Exercise: Repeat the data that follows, word for word, without the images.

Provided material:
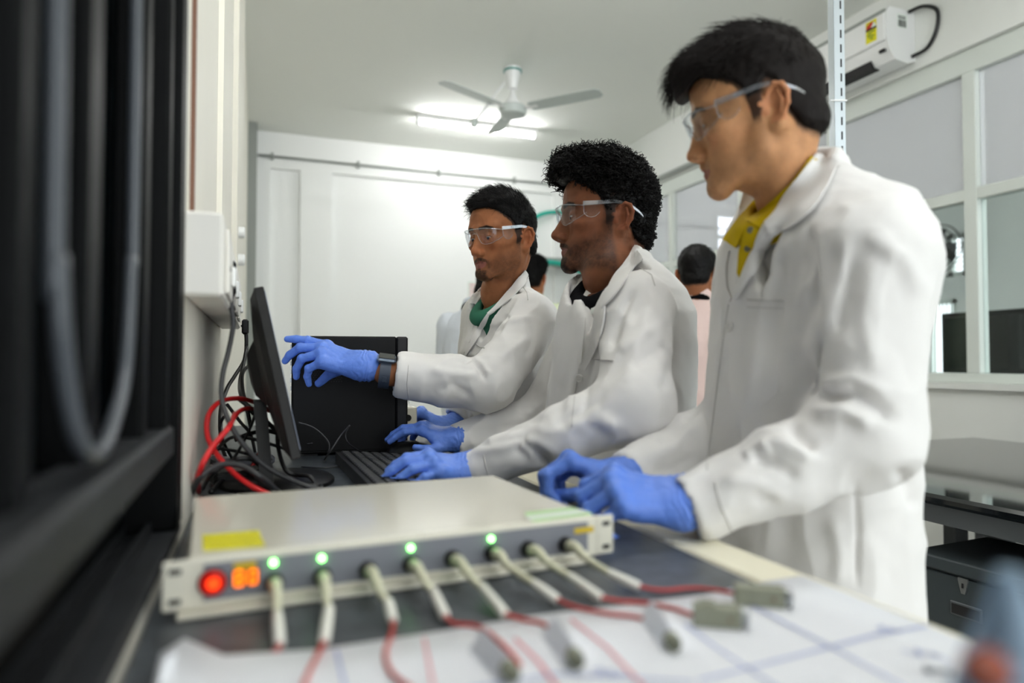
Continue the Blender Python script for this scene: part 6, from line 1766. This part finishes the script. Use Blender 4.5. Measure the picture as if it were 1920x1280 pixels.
if SHOW.get('1', True):
    b1, k1_, s1_, bv1, Mh1 = make_person(c1)
    make_hand(P(683, 685, 1.535), P(584, 652, 1.525), RC(.0, -.50, 1), 'L', c1['armL'][1], [(3, 5, 10, 6), (1, 20, 34, 16), (-3, 34, 44, 20), (-7, 46, 46, 20)], [(.020, .014, -.012), (.026, .046, -.040), (.024, .070, -.064), (.018, .084, -.088)], b1, sc=1.10, cuff=.018)
    make_hand(P(846, 800, 1.955), P(808, 782, 1.95), RC(-.1, .1, 1), 'R', c1['armR'][1], [(2, 40, 50, 30), (0, 44, 50, 30), (-3, 48, 50, 30), (-6, 50, 50, 30)], [(.020, .012, -.012), (.038, .038, -.028), (.040, .064, -.042), (.032, .086, -.050)], b1, h=.0018)
    flap(bv1, [(984, 506), (966, 530), (945, 555), (928, 575), (914, 588)], [(992, 520), (982, 536), (962, 556), (940, 576), (916, 590)], .008, 'collar', M_coat, k1_, d0=1.75, bulge=.003)
    flap(bv1, [(914, 588), (898, 610), (885, 640), (872, 664)], [(918, 590), (914, 600), (896, 636), (874, 668)], .005, 'lapel', M_coat, k1_, d0=1.75)
    flap(c1['bvc'], [(914, 535), (904, 552), (892, 570)], [(910, 533), (888, 552), (874, 566)], .006, 'collar', M_coat, k1_, d0=1.85)
    flap(c1['bvc'], [(892, 574), (890, 600), (880, 640)], [(870, 584), (876, 605), (878, 642)], .004, 'lapel', M_coat, k1_, d0=1.85)
    rope(bv1, [(766, 684), (763, 720), (767, 756)], .0006, .0008, 'cuff_seam', M_seam, k1_)
    button(bv1, 873, 664, k1_, .0085); rope(bv1, [(893, 645), (900, 650), (908, 652)], .003, .0012, 'pocket_hem', M_seam, k1_)
    rope(bv1, [(981, 538), (988, 548), (990, 562)], .002, .001, 'shoulder_seam', M_seam, k1_)

    # watch on the bare wrist
    wc = P(722, 697, 1.53); fa = unit(c1['armL'][2]-c1['armL'][1]); up_ = RC(0, -.30, 1); up_ = unit(up_-fa*np.dot(up_, fa)); sd_ = np.cross(fa, up_)
    M_wat = mat('watch_strap', (52, 62, 78), .5); M_wg = mat('watch_glass', (14, 16, 20), .08); M_wm = mat('watch_metal', (110, 122, 138), .3, metal=.7)
    ax0 = c1['armL'][1]; wc = ax0+fa*np.dot(wc-ax0, fa)
    Mw_ = frame(wc, fa, sd_, up_)
    b = MB(); rows = []
    for i in range(33):
        a = 2*math.pi*i/32; rows.append([wc+fa*t+(sd_*math.cos(a)+up_*math.sin(a))*.0318 for t in (-.012, .012)])
    st = b.grid(rows, .0024).build('watch', M_wat, b1, smooth=40, recalc=True); st['label'] = 'dark blue square smartwatch'
    MB().box((-.021, -.023, .029), (.021, .023, .0400), Mw_, bev=.005).build('watch_case', M_wm, st)
    MB().box((-.0175, -.0195, .0394), (.0175, .0195, .0406), Mw_, bev=.0006).build('watch_face', M_wg, st)
    MB().box((-.006, -.0345, -.012), (.006, -.0300, .004), Mw_, bev=.002).build('strap_loop', M_wat, st)
# small print on the black tee
if SHOW.get('2', True):
    q = drape(bv2, [(1108, 588), (1128, 584)], .0035, 1.35); x = unit(q[1]-q[0]); n_ = unit(np.cross(x, (0, 0, 1))); n_ = n_ if np.dot(n_, CAM-q[0]) > 0 else -n_
    b = MB(); write(b, 'ACM.M', frame(q[0], x, np.cross(n_, x), n_), .010, .0058, .13); b.build('shirt_print', M_whites, s2)
# ---------------------------------------------------------------- people farther back
M_pink = mat('pink_shirt', (232, 206, 200), .8, bump=.1, bscale=700); M_blue_w = mat('bluish_lab_coat', (222, 228, 238), .8); M_pgreen = mat('pale_green_top', (214, 224, 190), .8)
def back_person(label, hx, hy, d, hair, coatm, facing, lat, nx, ny, dh=0, seed=5, lean=0, pitch=5):
    px = lambda m: m*FPX/d
    s = [(nx+lean*.3, ny+px(.95), d, .165, .115), (nx+lean*.3, ny+px(.50), d, .17, .115), (nx+lean*.2, ny+px(.33), d, .175, .115), (nx+lean*.1, ny+px(.18), d, .180, .110), (nx, ny+px(.09), d, .165, .095), (nx, ny+px(.045), d, .12, .078), (nx, ny, d, .075, .062), (nx, ny-px(.03), d, .066, .058)]
    nk = P(nx, ny, d)
    La = unit(lat); fr_ = np.array([La[1], -La[0], 0])
    S = lambda q: nk+La*q*.165+np.array([0, 0, -.075]); E = lambda q: nk+La*q*.215+np.array([0, 0, -.34])+fr_*.03; Wr = lambda q: nk+La*q*.13+np.array([0, 0, -.42])+fr_*.25
    cfg = dict(label=label, lat=lat, head=P(hx, hy, d+dh), hfwd=facing, pitch=pitch, neck=nk, face=dict(FACE, skin=(150, 98, 68), glasses=False), hair=hair, hairm=M_hair, seed=seed, hres=.0026, cres=.0075, wr=.8,
        sec=s, armL=(S(1), E(1), Wr(1)), armR=(S(-1), E(-1), Wr(-1)), radL=(.062, .054, .048, .040), radR=(.062, .054, .048, .040), vee=(nk[2]-.05, nk[2]-.17, .05, 0.), shirtm=M_tee_b, coatm=coatm)
    r = make_person(cfg)
    for q in (1, -1):
        make_hand(Wr(q), Wr(q)+fr_*.09, np.array([0, 0, 1.0]), 'L' if q > 0 else 'R', E(q), [(3, 30, 30, 20)]*1+[(0, 32, 30, 20), (-3, 34, 30, 20), (-6, 36, 30, 20)], [(.02, .012, -.01), (.042, .04, -.02), (.05, .068, -.03), (.05, .09, -.035)], r[0], h=.003)
    return r
if SHOW.get('b', True):
    back_person('man in a pink shirt seen from behind between the middle and the nearest man', 1308, 512, 3.0, 'back', M_pink, RC(.45, .9), RC(-.9, .45), 1312, 566)
    back_person('person in a bluish lab coat seen from behind, left of the pointing man', 925, 548, 3.3, 'back', M_blue_w, RC(.5, .86), RC(-.86, .5), 895, 582, lean=-18, seed=6, pitch=30)
    back_person('curly-haired person in pale green, mostly hidden behind the pointing man', 998, 522, 4.2, 'curly', M_pgreen, RC(.2, .95), RC(-.95, .2), 1004, 568, seed=7)

for o_ in bpy.data.objects:
    if '_org' in o_: del o_['_org']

Answer for the task:
Continue the Blender Python script for this scene: part 6, from line 1766. This part finishes the script. Use Blender 4.5. Measure the picture as if it were 1920x1280 pixels.
if SHOW.get('1', True):
    b1, k1_, s1_, bv1, Mh1 = make_person(c1)
    make_hand(P(683, 685, 1.535), P(584, 652, 1.525), RC(.0, -.50, 1), 'L', c1['armL'][1], [(3, 5, 10, 6), (1, 20, 34, 16), (-3, 34, 44, 20), (-7, 46, 46, 20)], [(.020, .014, -.012), (.026, .046, -.040), (.024, .070, -.064), (.018, .084, -.088)], b1, sc=1.10, cuff=.018)
    make_hand(P(846, 800, 1.955), P(808, 782, 1.95), RC(-.1, .1, 1), 'R', c1['armR'][1], [(2, 40, 50, 30), (0, 44, 50, 30), (-3, 48, 50, 30), (-6, 50, 50, 30)], [(.020, .012, -.012), (.038, .038, -.028), (.040, .064, -.042), (.032, .086, -.050)], b1, h=.0018)
    flap(bv1, [(984, 506), (966, 530), (945, 555), (928, 575), (914, 588)], [(992, 520), (982, 536), (962, 556), (940, 576), (916, 590)], .008, 'collar', M_coat, k1_, d0=1.75, bulge=.003)
    flap(bv1, [(914, 588), (898, 610), (885, 640), (872, 664)], [(918, 590), (914, 600), (896, 636), (874, 668)], .005, 'lapel', M_coat, k1_, d0=1.75)
    flap(c1['bvc'], [(914, 535), (904, 552), (892, 570)], [(910, 533), (888, 552), (874, 566)], .006, 'collar', M_coat, k1_, d0=1.85)
    flap(c1['bvc'], [(892, 574), (890, 600), (880, 640)], [(870, 584), (876, 605), (878, 642)], .004, 'lapel', M_coat, k1_, d0=1.85)
    rope(bv1, [(766, 684), (763, 720), (767, 756)], .0006, .0008, 'cuff_seam', M_seam, k1_)
    button(bv1, 873, 664, k1_, .0085); rope(bv1, [(893, 645), (900, 650), (908, 652)], .003, .0012, 'pocket_hem', M_seam, k1_)
    rope(bv1, [(981, 538), (988, 548), (990, 562)], .002, .001, 'shoulder_seam', M_seam, k1_)

    # watch on the bare wrist
    wc = P(722, 697, 1.53); fa = unit(c1['armL'][2]-c1['armL'][1]); up_ = RC(0, -.30, 1); up_ = unit(up_-fa*np.dot(up_, fa)); sd_ = np.cross(fa, up_)
    M_wat = mat('watch_strap', (52, 62, 78), .5); M_wg = mat('watch_glass', (14, 16, 20), .08); M_wm = mat('watch_metal', (110, 122, 138), .3, metal=.7)
    ax0 = c1['armL'][1]; wc = ax0+fa*np.dot(wc-ax0, fa)
    Mw_ = frame(wc, fa, sd_, up_)
    b = MB(); rows = []
    for i in range(33):
        a = 2*math.pi*i/32; rows.append([wc+fa*t+(sd_*math.cos(a)+up_*math.sin(a))*.0318 for t in (-.012, .012)])
    st = b.grid(rows, .0024).build('watch', M_wat, b1, smooth=40, recalc=True); st['label'] = 'dark blue square smartwatch'
    MB().box((-.021, -.023, .029), (.021, .023, .0400), Mw_, bev=.005).build('watch_case', M_wm, st)
    MB().box((-.0175, -.0195, .0394), (.0175, .0195, .0406), Mw_, bev=.0006).build('watch_face', M_wg, st)
    MB().box((-.006, -.0345, -.012), (.006, -.0300, .004), Mw_, bev=.002).build('strap_loop', M_wat, st)
# small print on the black tee
if SHOW.get('2', True):
    q = drape(bv2, [(1108, 588), (1128, 584)], .0035, 1.35); x = unit(q[1]-q[0]); n_ = unit(np.cross(x, (0, 0, 1))); n_ = n_ if np.dot(n_, CAM-q[0]) > 0 else -n_
    b = MB(); write(b, 'ACM.M', frame(q[0], x, np.cross(n_, x), n_), .010, .0058, .13); b.build('shirt_print', M_whites, s2)
# ---------------------------------------------------------------- people farther back
M_pink = mat('pink_shirt', (232, 206, 200), .8, bump=.1, bscale=700); M_blue_w = mat('bluish_lab_coat', (222, 228, 238), .8); M_pgreen = mat('pale_green_top', (214, 224, 190), .8)
def back_person(label, hx, hy, d, hair, coatm, facing, lat, nx, ny, dh=0, seed=5, lean=0, pitch=5):
    px = lambda m: m*FPX/d
    s = [(nx+lean*.3, ny+px(.95), d, .165, .115), (nx+lean*.3, ny+px(.50), d, .17, .115), (nx+lean*.2, ny+px(.33), d, .175, .115), (nx+lean*.1, ny+px(.18), d, .180, .110), (nx, ny+px(.09), d, .165, .095), (nx, ny+px(.045), d, .12, .078), (nx, ny, d, .075, .062), (nx, ny-px(.03), d, .066, .058)]
    nk = P(nx, ny, d)
    La = unit(lat); fr_ = np.array([La[1], -La[0], 0])
    S = lambda q: nk+La*q*.165+np.array([0, 0, -.075]); E = lambda q: nk+La*q*.215+np.array([0, 0, -.34])+fr_*.03; Wr = lambda q: nk+La*q*.13+np.array([0, 0, -.42])+fr_*.25
    cfg = dict(label=label, lat=lat, head=P(hx, hy, d+dh), hfwd=facing, pitch=pitch, neck=nk, face=dict(FACE, skin=(150, 98, 68), glasses=False), hair=hair, hairm=M_hair, seed=seed, hres=.0026, cres=.0075, wr=.8,
        sec=s, armL=(S(1), E(1), Wr(1)), armR=(S(-1), E(-1), Wr(-1)), radL=(.062, .054, .048, .040), radR=(.062, .054, .048, .040), vee=(nk[2]-.05, nk[2]-.17, .05, 0.), shirtm=M_tee_b, coatm=coatm)
    r = make_person(cfg)
    for q in (1, -1):
        make_hand(Wr(q), Wr(q)+fr_*.09, np.array([0, 0, 1.0]), 'L' if q > 0 else 'R', E(q), [(3, 30, 30, 20)]*1+[(0, 32, 30, 20), (-3, 34, 30, 20), (-6, 36, 30, 20)], [(.02, .012, -.01), (.042, .04, -.02), (.05, .068, -.03), (.05, .09, -.035)], r[0], h=.003)
    return r
if SHOW.get('b', True):
    back_person('man in a pink shirt seen from behind between the middle and the nearest man', 1308, 512, 3.0, 'back', M_pink, RC(.45, .9), RC(-.9, .45), 1312, 566)
    back_person('person in a bluish lab coat seen from behind, left of the pointing man', 925, 548, 3.3, 'back', M_blue_w, RC(.5, .86), RC(-.86, .5), 895, 582, lean=-18, seed=6, pitch=30)
    back_person('curly-haired person in pale green, mostly hidden behind the pointing man', 998, 522, 4.2, 'curly', M_pgreen, RC(.2, .95), RC(-.95, .2), 1004, 568, seed=7)

for o_ in bpy.data.objects:
    if '_org' in o_: del o_['_org']